__Short problem__.
Repeat the material exactly, leaving nothing out.

__Data shown__.
☆ ☆ ☆ ☆

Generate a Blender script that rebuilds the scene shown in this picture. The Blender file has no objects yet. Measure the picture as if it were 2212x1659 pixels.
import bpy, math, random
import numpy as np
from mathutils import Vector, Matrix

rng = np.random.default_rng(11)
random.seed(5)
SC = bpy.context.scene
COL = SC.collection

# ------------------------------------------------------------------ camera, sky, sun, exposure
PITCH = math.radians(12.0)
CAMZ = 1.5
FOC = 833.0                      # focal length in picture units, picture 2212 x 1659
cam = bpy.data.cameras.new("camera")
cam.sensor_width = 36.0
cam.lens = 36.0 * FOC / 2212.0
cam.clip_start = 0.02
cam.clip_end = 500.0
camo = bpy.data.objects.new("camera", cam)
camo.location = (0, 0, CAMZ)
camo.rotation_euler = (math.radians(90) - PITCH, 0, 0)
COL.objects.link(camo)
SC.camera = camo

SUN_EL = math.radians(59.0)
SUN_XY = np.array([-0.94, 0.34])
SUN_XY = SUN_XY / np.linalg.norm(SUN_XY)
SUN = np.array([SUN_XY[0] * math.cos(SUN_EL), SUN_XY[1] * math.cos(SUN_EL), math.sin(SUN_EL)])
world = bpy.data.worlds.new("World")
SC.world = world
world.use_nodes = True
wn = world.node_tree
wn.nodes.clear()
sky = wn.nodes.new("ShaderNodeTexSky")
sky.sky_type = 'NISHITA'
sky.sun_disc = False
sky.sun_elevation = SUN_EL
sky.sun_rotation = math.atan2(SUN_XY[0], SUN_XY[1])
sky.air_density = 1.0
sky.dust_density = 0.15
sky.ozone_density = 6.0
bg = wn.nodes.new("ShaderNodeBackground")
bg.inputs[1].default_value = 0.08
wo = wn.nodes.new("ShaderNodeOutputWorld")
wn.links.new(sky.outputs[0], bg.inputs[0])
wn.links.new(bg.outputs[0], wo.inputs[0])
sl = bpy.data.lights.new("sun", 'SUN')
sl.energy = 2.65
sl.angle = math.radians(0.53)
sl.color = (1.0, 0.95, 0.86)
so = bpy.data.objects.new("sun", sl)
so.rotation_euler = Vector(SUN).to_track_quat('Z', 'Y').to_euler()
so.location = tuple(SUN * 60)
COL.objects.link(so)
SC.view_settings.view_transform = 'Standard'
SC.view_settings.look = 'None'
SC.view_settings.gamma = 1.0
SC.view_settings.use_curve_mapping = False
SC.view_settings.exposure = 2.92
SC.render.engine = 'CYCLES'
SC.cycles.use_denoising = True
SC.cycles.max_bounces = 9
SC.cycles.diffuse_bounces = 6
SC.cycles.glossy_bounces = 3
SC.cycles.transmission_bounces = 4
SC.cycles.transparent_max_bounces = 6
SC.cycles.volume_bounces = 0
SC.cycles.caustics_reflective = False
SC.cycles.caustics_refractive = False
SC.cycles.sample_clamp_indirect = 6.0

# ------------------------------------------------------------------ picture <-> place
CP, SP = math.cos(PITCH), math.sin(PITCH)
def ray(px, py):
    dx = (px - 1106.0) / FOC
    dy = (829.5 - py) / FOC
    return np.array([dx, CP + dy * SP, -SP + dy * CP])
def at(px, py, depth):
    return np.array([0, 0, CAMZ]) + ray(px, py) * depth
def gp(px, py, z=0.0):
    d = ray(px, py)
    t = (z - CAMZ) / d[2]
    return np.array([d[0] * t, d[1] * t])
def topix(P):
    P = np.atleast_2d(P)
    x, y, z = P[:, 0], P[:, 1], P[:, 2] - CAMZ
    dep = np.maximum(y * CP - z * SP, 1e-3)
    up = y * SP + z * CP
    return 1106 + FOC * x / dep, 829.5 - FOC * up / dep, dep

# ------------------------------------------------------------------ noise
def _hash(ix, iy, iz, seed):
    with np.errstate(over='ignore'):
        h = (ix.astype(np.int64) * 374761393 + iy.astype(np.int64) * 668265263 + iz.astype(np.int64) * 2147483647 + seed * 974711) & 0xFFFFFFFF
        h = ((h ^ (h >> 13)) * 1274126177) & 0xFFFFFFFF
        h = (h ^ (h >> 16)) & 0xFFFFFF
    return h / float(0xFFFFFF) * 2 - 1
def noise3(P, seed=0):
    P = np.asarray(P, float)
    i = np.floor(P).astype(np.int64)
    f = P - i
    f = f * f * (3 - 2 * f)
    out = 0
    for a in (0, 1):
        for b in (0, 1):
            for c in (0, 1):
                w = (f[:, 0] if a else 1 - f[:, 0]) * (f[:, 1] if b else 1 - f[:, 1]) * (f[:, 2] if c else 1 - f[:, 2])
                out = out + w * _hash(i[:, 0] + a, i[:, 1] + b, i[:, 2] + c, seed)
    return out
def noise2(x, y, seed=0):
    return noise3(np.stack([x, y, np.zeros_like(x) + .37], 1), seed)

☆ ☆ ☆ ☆

__Correct answer__.
Generate a Blender script that rebuilds the scene shown in this picture. The Blender file has no objects yet. Measure the picture as if it were 2212x1659 pixels.
import bpy, math, random
import numpy as np
from mathutils import Vector, Matrix

rng = np.random.default_rng(11)
random.seed(5)
SC = bpy.context.scene
COL = SC.collection

# ------------------------------------------------------------------ camera, sky, sun, exposure
PITCH = math.radians(12.0)
CAMZ = 1.5
FOC = 833.0                      # focal length in picture units, picture 2212 x 1659
cam = bpy.data.cameras.new("camera")
cam.sensor_width = 36.0
cam.lens = 36.0 * FOC / 2212.0
cam.clip_start = 0.02
cam.clip_end = 500.0
camo = bpy.data.objects.new("camera", cam)
camo.location = (0, 0, CAMZ)
camo.rotation_euler = (math.radians(90) - PITCH, 0, 0)
COL.objects.link(camo)
SC.camera = camo

SUN_EL = math.radians(59.0)
SUN_XY = np.array([-0.94, 0.34])
SUN_XY = SUN_XY / np.linalg.norm(SUN_XY)
SUN = np.array([SUN_XY[0] * math.cos(SUN_EL), SUN_XY[1] * math.cos(SUN_EL), math.sin(SUN_EL)])
world = bpy.data.worlds.new("World")
SC.world = world
world.use_nodes = True
wn = world.node_tree
wn.nodes.clear()
sky = wn.nodes.new("ShaderNodeTexSky")
sky.sky_type = 'NISHITA'
sky.sun_disc = False
sky.sun_elevation = SUN_EL
sky.sun_rotation = math.atan2(SUN_XY[0], SUN_XY[1])
sky.air_density = 1.0
sky.dust_density = 0.15
sky.ozone_density = 6.0
bg = wn.nodes.new("ShaderNodeBackground")
bg.inputs[1].default_value = 0.08
wo = wn.nodes.new("ShaderNodeOutputWorld")
wn.links.new(sky.outputs[0], bg.inputs[0])
wn.links.new(bg.outputs[0], wo.inputs[0])
sl = bpy.data.lights.new("sun", 'SUN')
sl.energy = 2.65
sl.angle = math.radians(0.53)
sl.color = (1.0, 0.95, 0.86)
so = bpy.data.objects.new("sun", sl)
so.rotation_euler = Vector(SUN).to_track_quat('Z', 'Y').to_euler()
so.location = tuple(SUN * 60)
COL.objects.link(so)
SC.view_settings.view_transform = 'Standard'
SC.view_settings.look = 'None'
SC.view_settings.gamma = 1.0
SC.view_settings.use_curve_mapping = False
SC.view_settings.exposure = 2.92
SC.render.engine = 'CYCLES'
SC.cycles.use_denoising = True
SC.cycles.max_bounces = 9
SC.cycles.diffuse_bounces = 6
SC.cycles.glossy_bounces = 3
SC.cycles.transmission_bounces = 4
SC.cycles.transparent_max_bounces = 6
SC.cycles.volume_bounces = 0
SC.cycles.caustics_reflective = False
SC.cycles.caustics_refractive = False
SC.cycles.sample_clamp_indirect = 6.0

# ------------------------------------------------------------------ picture <-> place
CP, SP = math.cos(PITCH), math.sin(PITCH)
def ray(px, py):
    dx = (px - 1106.0) / FOC
    dy = (829.5 - py) / FOC
    return np.array([dx, CP + dy * SP, -SP + dy * CP])
def at(px, py, depth):
    return np.array([0, 0, CAMZ]) + ray(px, py) * depth
def gp(px, py, z=0.0):
    d = ray(px, py)
    t = (z - CAMZ) / d[2]
    return np.array([d[0] * t, d[1] * t])
def topix(P):
    P = np.atleast_2d(P)
    x, y, z = P[:, 0], P[:, 1], P[:, 2] - CAMZ
    dep = np.maximum(y * CP - z * SP, 1e-3)
    up = y * SP + z * CP
    return 1106 + FOC * x / dep, 829.5 - FOC * up / dep, dep

# ------------------------------------------------------------------ noise
def _hash(ix, iy, iz, seed):
    with np.errstate(over='ignore'):
        h = (ix.astype(np.int64) * 374761393 + iy.astype(np.int64) * 668265263 + iz.astype(np.int64) * 2147483647 + seed * 974711) & 0xFFFFFFFF
        h = ((h ^ (h >> 13)) * 1274126177) & 0xFFFFFFFF
        h = (h ^ (h >> 16)) & 0xFFFFFF
    return h / float(0xFFFFFF) * 2 - 1
def noise3(P, seed=0):
    P = np.asarray(P, float)
    i = np.floor(P).astype(np.int64)
    f = P - i
    f = f * f * (3 - 2 * f)
    out = 0
    for a in (0, 1):
        for b in (0, 1):
            for c in (0, 1):
                w = (f[:, 0] if a else 1 - f[:, 0]) * (f[:, 1] if b else 1 - f[:, 1]) * (f[:, 2] if c else 1 - f[:, 2])
                out = out + w * _hash(i[:, 0] + a, i[:, 1] + b, i[:, 2] + c, seed)
    return out
def noise2(x, y, seed=0):
    return noise3(np.stack([x, y, np.zeros_like(x) + .37], 1), seed)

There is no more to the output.